— Supplied material —

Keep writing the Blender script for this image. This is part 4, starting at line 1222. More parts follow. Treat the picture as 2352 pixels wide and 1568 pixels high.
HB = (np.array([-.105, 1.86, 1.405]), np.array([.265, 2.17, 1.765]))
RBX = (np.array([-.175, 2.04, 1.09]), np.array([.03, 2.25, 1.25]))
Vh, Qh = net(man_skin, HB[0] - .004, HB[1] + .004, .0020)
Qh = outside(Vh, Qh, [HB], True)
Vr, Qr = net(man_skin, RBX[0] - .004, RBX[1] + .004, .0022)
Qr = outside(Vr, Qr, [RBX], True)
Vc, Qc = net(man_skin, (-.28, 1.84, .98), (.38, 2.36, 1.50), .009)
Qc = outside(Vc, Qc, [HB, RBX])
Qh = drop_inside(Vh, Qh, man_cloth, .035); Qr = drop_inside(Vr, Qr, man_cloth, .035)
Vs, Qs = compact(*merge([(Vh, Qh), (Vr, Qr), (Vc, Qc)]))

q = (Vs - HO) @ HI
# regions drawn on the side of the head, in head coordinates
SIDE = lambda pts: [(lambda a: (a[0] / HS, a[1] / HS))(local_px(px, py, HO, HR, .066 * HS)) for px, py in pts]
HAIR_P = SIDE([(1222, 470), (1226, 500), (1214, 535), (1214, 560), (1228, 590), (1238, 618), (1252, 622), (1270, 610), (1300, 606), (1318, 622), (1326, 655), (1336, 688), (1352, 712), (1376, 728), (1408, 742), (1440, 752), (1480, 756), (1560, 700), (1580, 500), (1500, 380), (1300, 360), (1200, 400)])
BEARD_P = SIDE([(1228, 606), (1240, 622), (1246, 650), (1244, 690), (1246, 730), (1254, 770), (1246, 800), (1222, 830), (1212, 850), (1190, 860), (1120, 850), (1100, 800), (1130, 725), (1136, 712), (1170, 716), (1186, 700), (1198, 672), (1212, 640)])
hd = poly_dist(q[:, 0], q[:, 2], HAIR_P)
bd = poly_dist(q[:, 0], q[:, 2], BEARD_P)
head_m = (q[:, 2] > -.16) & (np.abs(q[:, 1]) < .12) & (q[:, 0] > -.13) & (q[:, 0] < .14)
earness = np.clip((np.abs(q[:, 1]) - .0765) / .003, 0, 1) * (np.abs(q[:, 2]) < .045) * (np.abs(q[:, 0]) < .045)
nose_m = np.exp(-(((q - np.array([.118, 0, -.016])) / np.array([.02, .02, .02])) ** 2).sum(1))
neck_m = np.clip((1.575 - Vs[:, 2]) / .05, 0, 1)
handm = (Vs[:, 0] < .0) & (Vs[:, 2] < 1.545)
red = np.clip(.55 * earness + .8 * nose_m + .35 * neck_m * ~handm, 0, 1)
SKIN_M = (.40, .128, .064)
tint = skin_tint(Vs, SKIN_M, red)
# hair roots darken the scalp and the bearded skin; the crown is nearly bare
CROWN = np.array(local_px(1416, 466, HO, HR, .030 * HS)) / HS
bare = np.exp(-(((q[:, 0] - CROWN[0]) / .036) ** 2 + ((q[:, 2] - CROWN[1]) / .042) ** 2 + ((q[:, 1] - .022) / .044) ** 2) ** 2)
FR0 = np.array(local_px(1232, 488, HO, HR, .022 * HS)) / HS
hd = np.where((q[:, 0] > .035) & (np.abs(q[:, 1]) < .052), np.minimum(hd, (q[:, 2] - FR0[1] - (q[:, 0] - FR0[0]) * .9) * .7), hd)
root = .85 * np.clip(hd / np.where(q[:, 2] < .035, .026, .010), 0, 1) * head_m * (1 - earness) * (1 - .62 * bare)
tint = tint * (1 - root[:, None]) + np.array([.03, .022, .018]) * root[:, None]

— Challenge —
Please transcribe, exactly and with nothing added, the lines from the first line of the material above through the line that contains "Vs, Qs = compact(*merge([(Vh, Qh), (Vr, Qr), (Vc, Qc)]))".

— Full solution —
Keep writing the Blender script for this image. This is part 4, starting at line 1222. More parts follow. Treat the picture as 2352 pixels wide and 1568 pixels high.
HB = (np.array([-.105, 1.86, 1.405]), np.array([.265, 2.17, 1.765]))
RBX = (np.array([-.175, 2.04, 1.09]), np.array([.03, 2.25, 1.25]))
Vh, Qh = net(man_skin, HB[0] - .004, HB[1] + .004, .0020)
Qh = outside(Vh, Qh, [HB], True)
Vr, Qr = net(man_skin, RBX[0] - .004, RBX[1] + .004, .0022)
Qr = outside(Vr, Qr, [RBX], True)
Vc, Qc = net(man_skin, (-.28, 1.84, .98), (.38, 2.36, 1.50), .009)
Qc = outside(Vc, Qc, [HB, RBX])
Qh = drop_inside(Vh, Qh, man_cloth, .035); Qr = drop_inside(Vr, Qr, man_cloth, .035)
Vs, Qs = compact(*merge([(Vh, Qh), (Vr, Qr), (Vc, Qc)]))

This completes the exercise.